* REQUEST
Without the pictures, return exactly the lines from the one with "Recreate this scene" through the one with "FIX_L, FIX_W, RECESS, BLADES". Both end lines belong in the copy.

* DATA FOR THE TASK
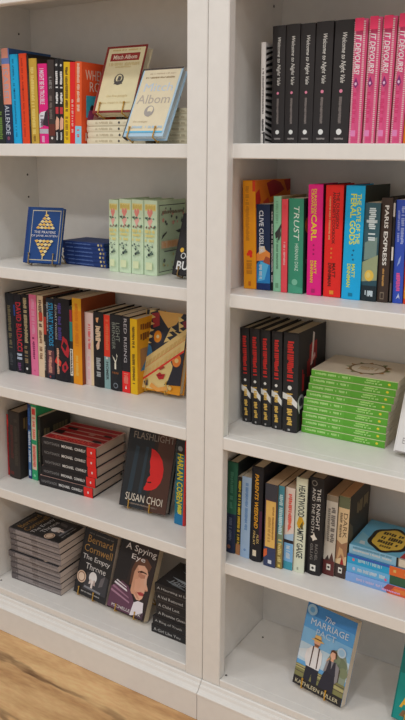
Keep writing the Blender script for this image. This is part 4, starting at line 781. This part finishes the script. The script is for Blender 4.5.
# ---- bottom right shelf
SKIN = (206,150,116)
easel('e_pact', .024, 'face-out cover showing a couple outdoors under a blue sky, on the bottom right shelf', 'brass wire stand under the cover with the couple', hard=False, hooks=(.20,.68), hh=.020, tone=(216,160,50),
   spine=(60,110,160), front=(96,152,192), back=(70,120,160), page=(222,206,184),
   fart=[R(0,.86,1,1,(62,122,176)), R(0,.7,1,.86,(84,144,190)), R(0,.52,1,.70,(124,172,204)), R(0,.30,1,.52,(186,204,212)), P([(0,.42),(.3,.5),(.4,.4),(.3,.32),(0,.34)],(214,220,220)),
     P([(.58,.26),(.98,.24),(1,.44),(.92,.56),(.78,.62),(.66,.58),(.58,.46)],(130,138,118)), C(.84,.45,.13,(104,112,86)), C(.72,.5,.11,(116,124,98)), C(.92,.38,.09,(116,122,92)), R(.82,.2,.86,.4,(84,74,60)),
     R(0,.09,1,.25,(122,118,74)), P([(0,.24),(.3,.25),(1,.20),(1,.16),(.3,.2),(0,.2)],(166,156,104)), R(0,.215,1,.225,(84,72,60)), R(0,.16,1,.17,(84,72,60)), R(0,0,1,.105,(44,40,38)),
     # man
     P([(.19,.10),(.20,.29),(.46,.29),(.47,.10),(.36,.10),(.335,.2),(.31,.10)],(42,42,50)), P([(.16,.32),(.18,.47),(.26,.525),(.40,.525),(.47,.48),(.49,.36),(.46,.27),(.20,.27)],(226,220,214)), P([(.16,.46),(.2,.48),(.2,.36),(.24,.29),(.19,.28),(.14,.36)],(214,206,200)), P([(.26,.28),(.28,.28),(.29,.525),(.265,.525)],(70,46,40)), P([(.40,.28),(.42,.28),(.41,.525),(.385,.525)],(70,46,40)), R(.29,.52,.37,.56,SKIN), C(.335,.585,.065,SKIN,.052), P([(.28,.56),(.39,.56),(.37,.53),(.30,.53)],(120,80,58)), P([(.20,.60),(.30,.625),(.40,.625),(.47,.605),(.40,.595),(.28,.59)],(206,160,90)), P([(.26,.615),(.28,.665),(.39,.67),(.41,.615)],(214,170,100)), P([(.265,.615),(.41,.615),(.405,.628),(.267,.628)],(90,60,40)),
     # woman
     P([(.50,.10),(.55,.26),(.60,.34),(.78,.34),(.80,.24),(.80,.10)],(46,44,52)), P([(.55,.30),(.58,.43),(.66,.47),(.76,.46),(.84,.42),(.85,.26),(.80,.22),(.78,.32),(.6,.32)],(128,122,122)), P([(.6,.32),(.63,.46),(.67,.46),(.69,.36),(.72,.46),(.76,.46),(.79,.30)],(50,48,56)), R(.655,.455,.71,.49,SKIN), C(.685,.53,.058,(222,170,140),.048), P([(.625,.53),(.63,.575),(.68,.595),(.745,.575),(.755,.50),(.735,.51),(.72,.56),(.66,.565)],(86,54,38)), P([(.56,.42),(.62,.46),(.64,.49),(.6,.47)],SKIN),
     C(.83,.60,.085,(206,220,228)), C(.83,.60,.06,(150,182,202)), C(.12,.93,.10,(156,190,212)), C(.12,.93,.05,(96,150,190)),
     X('The',.40,.865,.60,.925,(226,236,242),False,.4), X('MARRIAGE',.14,.765,.90,.84,(222,232,238)), X('PACT',.28,.67,.68,.74,(200,218,230)), X('KATHLEEN FULLER',.06,.03,.94,.075,(200,186,150))])
easel(None, .022, 'teal face-out book with yellow lettering, bottom right corner of the photo', 'wire stand under the teal book at the bottom right', over=(.4590, .089, Z['Rb']+.0135, -.05, .33, .140, .212), base=Z['Rb'],
   spine=(20,110,104), front=(24,128,118), back=(20,110,104), page=(200,190,170), fart=[X('A',.08,.14,.28,.28,(226,170,50),True), P([(.32,.14),(.6,.14),(.6,.18),(.32,.18)],(200,110,50)), P([(0,.5),(1,.55),(1,1),(0,1)],(22,104,96)), P([(.1,.05),(.5,.05),(.4,.12),(.15,.12)],(120,90,60))])

# ------------------------------------------------------------------ light: rows of ceiling lamps in the shop
def lamp(x, y, z, size, power, c=(1, .97, .935)):
    l = bpy.data.lights.new('ceiling_lamp', 'AREA'); l.shape = 'DISK'; l.size = size; l.energy = power; l.color = c
    o = bpy.data.objects.new('ceiling_lamp', l); col.objects.link(o); o.location = (x, y, z)
    return o
for x in (-.9, .35, 1.6): lamp(x, -.88, 2.72, .16, 4.4, (1, .99, .985))
for x in (-1.3, .4, 2.1): lamp(x, -2.15, 2.72, .30, 11.0, (1, .967, .93))
w = bpy.data.worlds.new('room'); scene.world = w; w.use_nodes = True
bg = w.node_tree.nodes['Background']; bg.inputs[0].default_value = (1.0, .976, .95, 1); bg.inputs[1].default_value = .47

# ------------------------------------------------------------------ camera
cd = bpy.data.cameras.new('camera'); cam = bpy.data.objects.new('camera', cd); col.objects.link(cam)
f = Vector((sin(V['yaw'])*cos(V['pitch']), cos(V['yaw'])*cos(V['pitch']), sin(V['pitch'])))
r = Vector((cos(V['yaw']), -sin(V['yaw']), 0)); u = r.cross(f)
c_, s_ = cos(V['roll']), sin(V['roll']); r2 = c_*r + s_*u; u2 = -s_*r + c_*u
cam.matrix_world = m4(r2, u2, -f, (V['cx'], V['cy'], V['cz']))
cd.sensor_fit = 'VERTICAL'; cd.sensor_height = 24; cd.lens = V['f']*24/720; cd.clip_start = .05
scene.camera = cam
vs = scene.view_settings
vs.view_transform = 'Standard'; vs.look = 'None'; vs.gamma = 1; vs.use_curve_mapping = False; vs.exposure = 0.06
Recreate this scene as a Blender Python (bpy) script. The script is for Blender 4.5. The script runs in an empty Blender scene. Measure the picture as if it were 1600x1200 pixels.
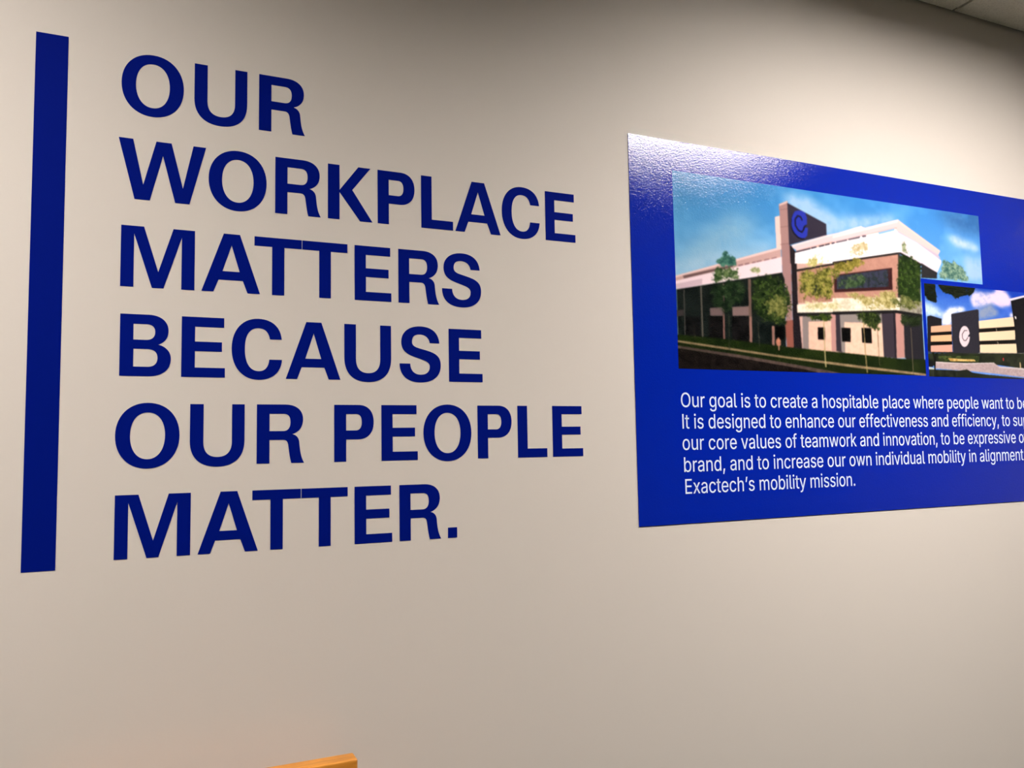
import bpy, math
import numpy as np
from mathutils import Matrix, Vector

# ------------------------------------------------------------------ scene, camera, light
scene = bpy.context.scene
COL = scene.collection
EYE = 1.48                 # camera height above the floor, metres
DIST = 1.57                # camera distance from the lettered wall (wall face is y = 0)
K = DIST / 1.5             # the wall layout below is measured for a camera 1.5 m away
CEIL = EYE + 1.268         # ceiling height

cam_data = bpy.data.cameras.new('camera')
cam_data.sensor_width = 36.0
cam_data.lens = 36.0 * 1269.1 / 1600.0
cam_data.clip_start = 0.02
cam = bpy.data.objects.new('camera', cam_data)
COL.objects.link(cam)
rot = Matrix(((0.91099681, -0.01590909, -0.41210643),
              (-0.41204633, -0.0772613, -0.90788133),
              (-0.01739631, 0.99688394, -0.07694008)))
cam.matrix_world = Matrix.Translation((0, -DIST, EYE)) @ rot.to_4x4()
scene.camera = cam

world = bpy.data.worlds.new('world')
scene.world = world
world.use_nodes = True
world.node_tree.nodes['Background'].inputs[0].default_value = (0.9, 0.95, 1.0, 1)
world.node_tree.nodes['Background'].inputs[1].default_value = 0.0

scene.view_settings.view_transform = 'Standard'
scene.view_settings.look = 'None'
scene.view_settings.gamma = 1.0
scene.view_settings.use_curve_mapping = False
scene.view_settings.exposure = 0.0
scene.cycles.use_denoising = True
scene.cycles.max_bounces = 8

LAMP_COLOR = (1.0, 0.925, 0.865)
LAMP_STRENGTH = (34.0, 41.5, 41.5)     # one per fixture, left to right
# recessed 2 x 4 ft ceiling fixtures: centre x, centre y
FIXTURES = [(-0.88, -1.07), (1.93, -1.07), (5.45, -1.07)]
FIX_L, FIX_W, RECESS, BLADES = 1.21, 0.60, 0.056, 5


# ------------------------------------------------------------------ helpers
def lin(c):
    return tuple((v / 255 / 12.92) if v <= 10.31 else ((v / 255 + 0.055) / 1.055) ** 2.4 for v in c)


def new_mat(name, base, rough=0.6, spec=0.5, metal=0.0):
    m = bpy.data.materials.new(name)
    m.use_nodes = True
    b = m.node_tree.nodes['Principled BSDF']
    b.inputs['Base Color'].default_value = (*base, 1)
    b.inputs['Roughness'].default_value = rough
    b.inputs['Specular IOR Level'].default_value = spec
    b.inputs['Metallic'].default_value = metal
    return m, m.node_tree, b


def add_bump(nt, bsdf, scale, strength, dist=0.001, detail=2.0, stretch=None):
    tc = nt.nodes.new('ShaderNodeTexCoord')
    no = nt.nodes.new('ShaderNodeTexNoise')
    no.inputs['Scale'].default_value = scale
    no.inputs['Detail'].default_value = detail
    src = tc.outputs['Object']
    if stretch:
        mp = nt.nodes.new('ShaderNodeMapping')
        mp.inputs['Scale'].default_value = stretch
        nt.links.new(src, mp.inputs['Vector'])
        src = mp.outputs['Vector']
    nt.links.new(src, no.inputs['Vector'])
    bu = nt.nodes.new('ShaderNodeBump')
    bu.inputs['Strength'].default_value = strength
    bu.inputs['Distance'].default_value = dist
    nt.links.new(no.outputs['Fac'], bu.inputs['Height'])
    nt.links.new(bu.outputs['Normal'], bsdf.inputs['Normal'])
    return no


def noise_color(nt, bsdf, c1, c2, scale, stretch=None, detail=4.0, lo=0.35, hi=0.65):
    tc = nt.nodes.new('ShaderNodeTexCoord')
    mp = nt.nodes.new('ShaderNodeMapping')
    mp.inputs['Scale'].default_value = stretch or (1, 1, 1)
    no = nt.nodes.new('ShaderNodeTexNoise')
    no.inputs['Scale'].default_value = scale
    no.inputs['Detail'].default_value = detail
    rp = nt.nodes.new('ShaderNodeValToRGB')
    rp.color_ramp.elements[0].position = lo
    rp.color_ramp.elements[1].position = hi
    rp.color_ramp.elements[0].color = (*c1, 1)
    rp.color_ramp.elements[1].color = (*c2, 1)
    nt.links.new(tc.outputs['Object'], mp.inputs['Vector'])
    nt.links.new(mp.outputs['Vector'], no.inputs['Vector'])
    nt.links.new(no.outputs['Fac'], rp.inputs['Fac'])
    nt.links.new(rp.outputs['Color'], bsdf.inputs['Base Color'])


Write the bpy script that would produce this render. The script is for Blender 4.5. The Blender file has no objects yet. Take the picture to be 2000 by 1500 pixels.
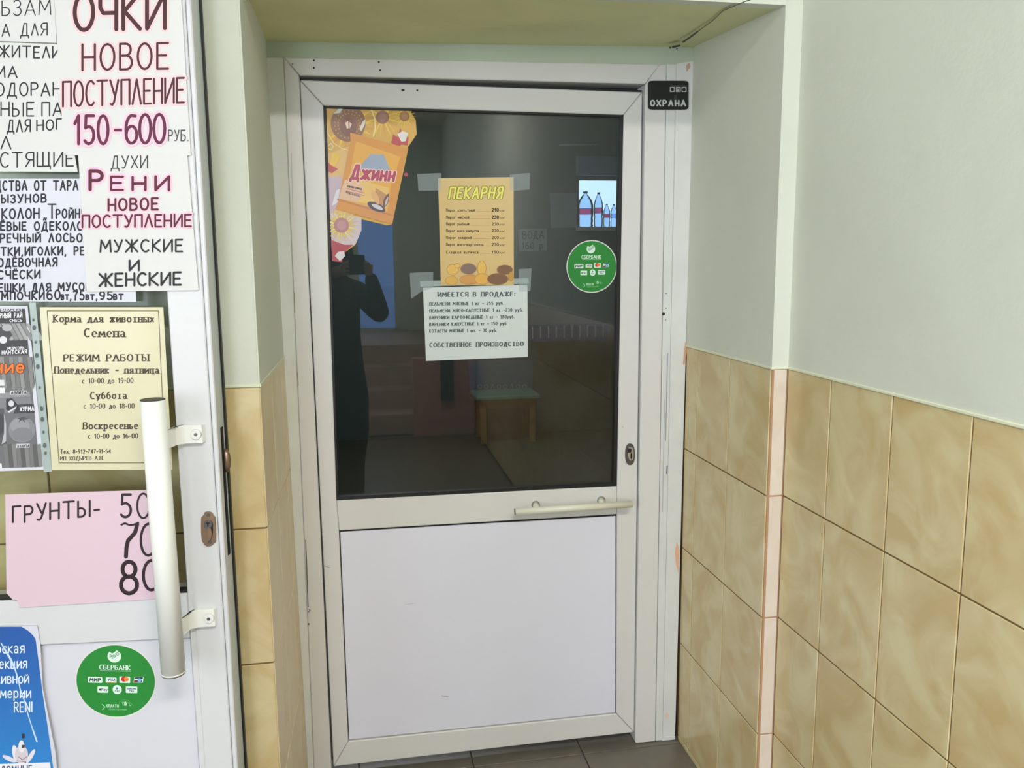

* SOLUTION
Recreate this scene as a Blender Python (bpy) script. The script is for Blender 4.5. The script runs in an empty Blender scene. Measure the picture as if it were 1600x1200 pixels.
import bpy, math
import numpy as np
from mathutils import Matrix, Vector

# ------------------------------------------------------------------ scene, camera, light
scene = bpy.context.scene
COL = scene.collection
EYE = 1.48                 # camera height above the floor, metres
DIST = 1.57                # camera distance from the lettered wall (wall face is y = 0)
K = DIST / 1.5             # the wall layout below is measured for a camera 1.5 m away
CEIL = EYE + 1.268         # ceiling height

cam_data = bpy.data.cameras.new('camera')
cam_data.sensor_width = 36.0
cam_data.lens = 36.0 * 1269.1 / 1600.0
cam_data.clip_start = 0.02
cam = bpy.data.objects.new('camera', cam_data)
COL.objects.link(cam)
rot = Matrix(((0.91099681, -0.01590909, -0.41210643),
              (-0.41204633, -0.0772613, -0.90788133),
              (-0.01739631, 0.99688394, -0.07694008)))
cam.matrix_world = Matrix.Translation((0, -DIST, EYE)) @ rot.to_4x4()
scene.camera = cam

world = bpy.data.worlds.new('world')
scene.world = world
world.use_nodes = True
world.node_tree.nodes['Background'].inputs[0].default_value = (0.9, 0.95, 1.0, 1)
world.node_tree.nodes['Background'].inputs[1].default_value = 0.0

scene.view_settings.view_transform = 'Standard'
scene.view_settings.look = 'None'
scene.view_settings.gamma = 1.0
scene.view_settings.use_curve_mapping = False
scene.view_settings.exposure = 0.0
scene.cycles.use_denoising = True
scene.cycles.max_bounces = 8

LAMP_COLOR = (1.0, 0.925, 0.865)
LAMP_STRENGTH = (34.0, 41.5, 41.5)     # one per fixture, left to right
# recessed 2 x 4 ft ceiling fixtures: centre x, centre y
FIXTURES = [(-0.88, -1.07), (1.93, -1.07), (5.45, -1.07)]
FIX_L, FIX_W, RECESS, BLADES = 1.21, 0.60, 0.056, 5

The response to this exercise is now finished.